The morning after I woke with the ‘aha,’  I put the last question at the front of my awareness and sat in silence for 15 minutes.

“What if healthy Christianity presents the Bible, Jesus, and his teachings as challengers and offers spiritual teachers and directors as coaches, empowering triumphant co-creators who actively restore union through love?”

This is what came to me.

What if I evolve from martyr to resilient victim to co-creator? I will no longer be able to hide behind powerlessness. I can and will embrace the ability to play in and with love. What if the fundamental understanding of myself has, by hard work and hard knocks in a messy dance, jolted me out of a stance of being a pawn in the creator’s divine tragedy to realizing that love doesn’t play around with us until she has us in checkmate. What if she has us positioned as playmates?
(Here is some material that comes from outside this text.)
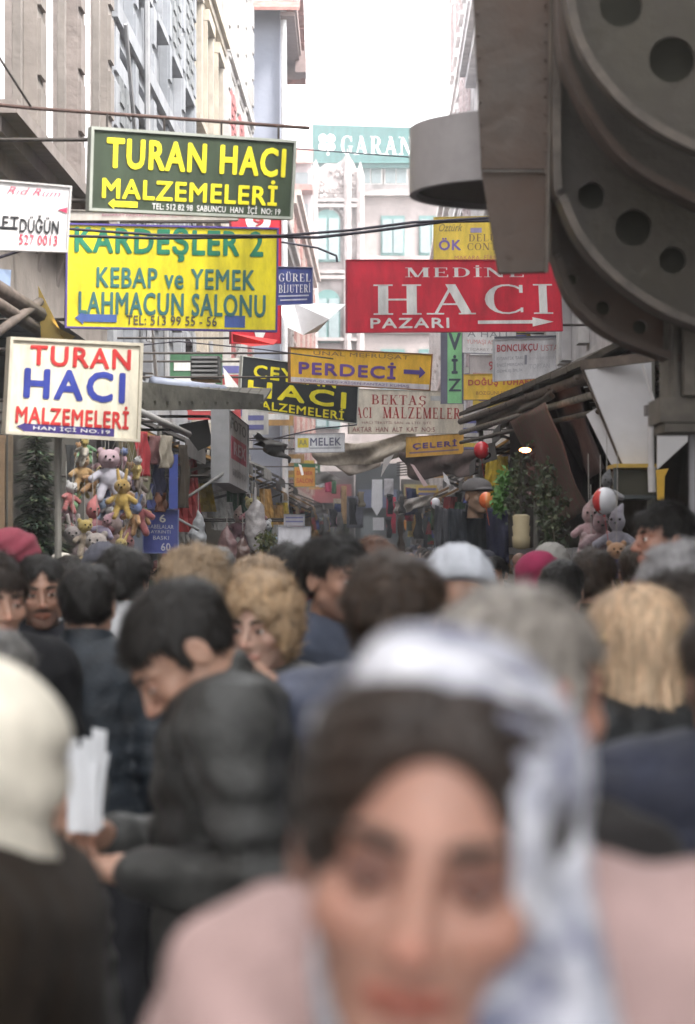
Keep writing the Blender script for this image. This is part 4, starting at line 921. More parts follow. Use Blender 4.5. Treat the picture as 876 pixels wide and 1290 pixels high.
person('black haired person seen from behind under the blank white board', PX(362,9.2), 9.2, dict(thick=.03), skin=SK1, hair=('thick', BLKH), top=('cloth', (0.055,0.055,0.061)), rz=2.8, H=HT(685,9.2), face=False)
person('light haired person with a pale top behind the bending man', PX(240,7.4), 7.4, dict(fem=1, thick=.03), skin=SK3, hair=('curly', (.42,.3,.19)), top=('cloth', (0.425,0.357,0.323)), rz=2.2, H=HT(692,7.4), face=False)
person('black haired person with a white collar left of the bending man', PX(152,8.2), 8.2, dict(thick=.035, collar=.09), skin=SK2, hair=('thick', BLKH), top=('cloth', (0.527,0.527,0.544)), rz=2.9, H=HT(689,8.2), face=False)
person('fair haired woman right behind the curly blonde woman', PX(322,9), 9, dict(fem=1, thick=.03), skin=SK3, hair=('curly', (.5,.36,.24)), top=('cloth', (0.110,0.110,0.165)), rz=2.2, H=HT(704,9), face=False)
person('reddish haired person behind the black haired man in grey blue', PX(468,12), 12, dict(fem=1, thick=.03), skin=SK1, hair=('thick', (.2,.09,.05)), top=('cloth', (0.083,0.072,0.066)), rz=2.0, H=HT(677,12), face=False)
person('woman in a maroon headscarf at the far left below the small green tree', PX(10,9.6), 9.6, dict(fem=1, thick=.03), skin=SK1, hair=('scarf', (.2,.04,.06)), top=('cloth', (0.083,0.028,0.039)), rz=2.0, H=HT(668,9.6), face=False)
person('grey haired person at the left edge in front of the navy grey jacket', PX(-14,4.6), 4.6, dict(thick=.03), skin=SK1, hair=('grey', (.22,.21,.2)), top=('cloth', (0.165,0.160,0.154)), rz=2.8, H=1.58, face=False)
# ------------------------------------------------------------------ the crowd further back: individuals
TOPS = [((.03,.03,.035),'black'),((.05,.055,.075),'navy'),((.12,.12,.125),'grey'),((.08,.06,.045),'brown'),((.28,.24,.2),'beige'),((.22,.04,.05),'dark red'),((.07,.09,.06),'olive'),((.35,.35,.38),'pale grey'),((.1,.14,.25),'blue'),((.02,.02,.02),'black')]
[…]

Maybe, just maybe, the only thing missing is my ability to see myself as such?

After reading the Power of TED and understanding my victim orientation in my formative years in church, the last ten years of my life look like resilience training for my victim orientation. That training can also help me hop off the game board. With great hope and inspiration, the future looks like a colorful and wild meadow of possibilities.